■ Data section
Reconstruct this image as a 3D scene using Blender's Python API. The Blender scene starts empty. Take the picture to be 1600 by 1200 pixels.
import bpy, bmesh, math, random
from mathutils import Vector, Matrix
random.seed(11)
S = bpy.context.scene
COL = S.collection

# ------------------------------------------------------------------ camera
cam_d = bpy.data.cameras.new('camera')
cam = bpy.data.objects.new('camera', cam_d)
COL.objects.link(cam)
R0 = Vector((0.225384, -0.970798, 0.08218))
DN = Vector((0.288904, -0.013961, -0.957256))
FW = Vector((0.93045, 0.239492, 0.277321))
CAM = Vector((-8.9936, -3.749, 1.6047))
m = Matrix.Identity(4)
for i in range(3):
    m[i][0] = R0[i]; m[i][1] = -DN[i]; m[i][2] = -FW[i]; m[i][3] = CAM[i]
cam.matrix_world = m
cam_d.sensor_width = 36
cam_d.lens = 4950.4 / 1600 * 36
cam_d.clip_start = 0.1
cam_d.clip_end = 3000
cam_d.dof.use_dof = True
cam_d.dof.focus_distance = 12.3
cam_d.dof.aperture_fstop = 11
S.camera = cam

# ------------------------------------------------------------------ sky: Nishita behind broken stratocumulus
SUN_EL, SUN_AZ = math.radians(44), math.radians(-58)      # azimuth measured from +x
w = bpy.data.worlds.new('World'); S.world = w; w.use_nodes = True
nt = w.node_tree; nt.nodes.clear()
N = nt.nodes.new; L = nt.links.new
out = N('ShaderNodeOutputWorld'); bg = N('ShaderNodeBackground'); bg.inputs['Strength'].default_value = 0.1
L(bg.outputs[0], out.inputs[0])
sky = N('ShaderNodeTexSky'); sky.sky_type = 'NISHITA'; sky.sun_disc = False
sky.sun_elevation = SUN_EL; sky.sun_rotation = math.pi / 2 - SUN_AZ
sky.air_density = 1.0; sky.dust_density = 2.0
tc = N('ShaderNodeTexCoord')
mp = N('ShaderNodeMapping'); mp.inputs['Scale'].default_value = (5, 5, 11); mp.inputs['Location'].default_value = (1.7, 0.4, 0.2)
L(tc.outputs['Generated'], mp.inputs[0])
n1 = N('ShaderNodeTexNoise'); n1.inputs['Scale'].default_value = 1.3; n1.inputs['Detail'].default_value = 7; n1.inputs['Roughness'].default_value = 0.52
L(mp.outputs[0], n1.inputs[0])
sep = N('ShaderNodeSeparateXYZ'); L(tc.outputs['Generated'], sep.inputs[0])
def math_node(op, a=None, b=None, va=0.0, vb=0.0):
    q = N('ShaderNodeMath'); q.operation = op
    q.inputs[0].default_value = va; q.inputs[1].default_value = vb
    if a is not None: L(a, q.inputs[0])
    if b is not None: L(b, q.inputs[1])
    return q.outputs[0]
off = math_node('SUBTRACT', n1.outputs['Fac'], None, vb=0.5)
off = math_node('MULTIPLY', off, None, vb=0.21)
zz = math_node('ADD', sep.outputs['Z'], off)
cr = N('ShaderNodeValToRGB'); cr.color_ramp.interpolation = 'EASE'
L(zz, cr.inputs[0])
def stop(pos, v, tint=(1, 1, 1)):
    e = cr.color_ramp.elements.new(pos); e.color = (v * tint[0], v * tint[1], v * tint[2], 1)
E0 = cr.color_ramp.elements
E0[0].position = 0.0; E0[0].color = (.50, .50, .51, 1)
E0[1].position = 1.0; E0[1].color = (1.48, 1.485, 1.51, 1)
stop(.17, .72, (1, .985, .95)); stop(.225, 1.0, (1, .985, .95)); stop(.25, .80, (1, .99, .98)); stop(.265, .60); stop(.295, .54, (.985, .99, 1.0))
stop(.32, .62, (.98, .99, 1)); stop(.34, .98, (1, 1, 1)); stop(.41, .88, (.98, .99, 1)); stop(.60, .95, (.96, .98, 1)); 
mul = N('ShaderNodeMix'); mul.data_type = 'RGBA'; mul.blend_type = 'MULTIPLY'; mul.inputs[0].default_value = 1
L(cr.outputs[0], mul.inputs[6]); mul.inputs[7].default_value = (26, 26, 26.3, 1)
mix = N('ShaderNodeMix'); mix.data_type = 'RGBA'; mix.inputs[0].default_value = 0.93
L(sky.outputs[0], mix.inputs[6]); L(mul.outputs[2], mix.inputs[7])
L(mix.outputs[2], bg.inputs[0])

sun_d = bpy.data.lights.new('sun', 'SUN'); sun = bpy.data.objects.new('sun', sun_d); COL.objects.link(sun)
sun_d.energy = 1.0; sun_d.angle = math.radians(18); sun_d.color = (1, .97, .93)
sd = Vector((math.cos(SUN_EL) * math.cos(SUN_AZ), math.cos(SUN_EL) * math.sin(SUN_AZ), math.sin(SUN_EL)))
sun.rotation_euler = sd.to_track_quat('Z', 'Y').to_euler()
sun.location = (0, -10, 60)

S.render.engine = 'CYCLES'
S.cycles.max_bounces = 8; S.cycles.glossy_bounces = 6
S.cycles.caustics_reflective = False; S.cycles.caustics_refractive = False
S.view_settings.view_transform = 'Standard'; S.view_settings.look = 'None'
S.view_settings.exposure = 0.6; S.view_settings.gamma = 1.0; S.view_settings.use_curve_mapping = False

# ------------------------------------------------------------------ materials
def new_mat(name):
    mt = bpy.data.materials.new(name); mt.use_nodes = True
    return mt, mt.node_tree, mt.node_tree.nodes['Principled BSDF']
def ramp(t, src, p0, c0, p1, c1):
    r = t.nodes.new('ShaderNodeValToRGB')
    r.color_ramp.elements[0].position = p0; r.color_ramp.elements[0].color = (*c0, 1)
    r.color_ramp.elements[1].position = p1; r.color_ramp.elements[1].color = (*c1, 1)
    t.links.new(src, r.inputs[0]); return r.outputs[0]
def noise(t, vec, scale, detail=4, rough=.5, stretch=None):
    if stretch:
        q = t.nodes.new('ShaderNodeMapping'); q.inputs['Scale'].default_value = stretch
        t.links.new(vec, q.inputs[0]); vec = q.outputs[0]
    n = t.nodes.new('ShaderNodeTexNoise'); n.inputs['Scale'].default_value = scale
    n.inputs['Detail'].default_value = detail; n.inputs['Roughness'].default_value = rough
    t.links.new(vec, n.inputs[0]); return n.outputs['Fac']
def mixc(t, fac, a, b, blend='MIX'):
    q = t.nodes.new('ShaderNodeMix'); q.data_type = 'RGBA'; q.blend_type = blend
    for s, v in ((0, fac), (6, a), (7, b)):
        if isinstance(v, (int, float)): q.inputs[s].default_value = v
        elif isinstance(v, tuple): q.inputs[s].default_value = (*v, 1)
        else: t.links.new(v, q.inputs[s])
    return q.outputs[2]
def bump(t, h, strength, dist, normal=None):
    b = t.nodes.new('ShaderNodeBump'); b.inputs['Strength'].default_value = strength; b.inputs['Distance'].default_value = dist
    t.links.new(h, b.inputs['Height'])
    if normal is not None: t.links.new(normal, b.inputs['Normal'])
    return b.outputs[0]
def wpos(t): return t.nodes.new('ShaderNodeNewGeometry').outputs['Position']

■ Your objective
Write down again the exact lines running from the beginning of the data to the line containing "S.camera = cam", with both ends included.

■ Written solution
Reconstruct this image as a 3D scene using Blender's Python API. The Blender scene starts empty. Take the picture to be 1600 by 1200 pixels.
import bpy, bmesh, math, random
from mathutils import Vector, Matrix
random.seed(11)
S = bpy.context.scene
COL = S.collection

# ------------------------------------------------------------------ camera
cam_d = bpy.data.cameras.new('camera')
cam = bpy.data.objects.new('camera', cam_d)
COL.objects.link(cam)
R0 = Vector((0.225384, -0.970798, 0.08218))
DN = Vector((0.288904, -0.013961, -0.957256))
FW = Vector((0.93045, 0.239492, 0.277321))
CAM = Vector((-8.9936, -3.749, 1.6047))
m = Matrix.Identity(4)
for i in range(3):
    m[i][0] = R0[i]; m[i][1] = -DN[i]; m[i][2] = -FW[i]; m[i][3] = CAM[i]
cam.matrix_world = m
cam_d.sensor_width = 36
cam_d.lens = 4950.4 / 1600 * 36
cam_d.clip_start = 0.1
cam_d.clip_end = 3000
cam_d.dof.use_dof = True
cam_d.dof.focus_distance = 12.3
cam_d.dof.aperture_fstop = 11
S.camera = cam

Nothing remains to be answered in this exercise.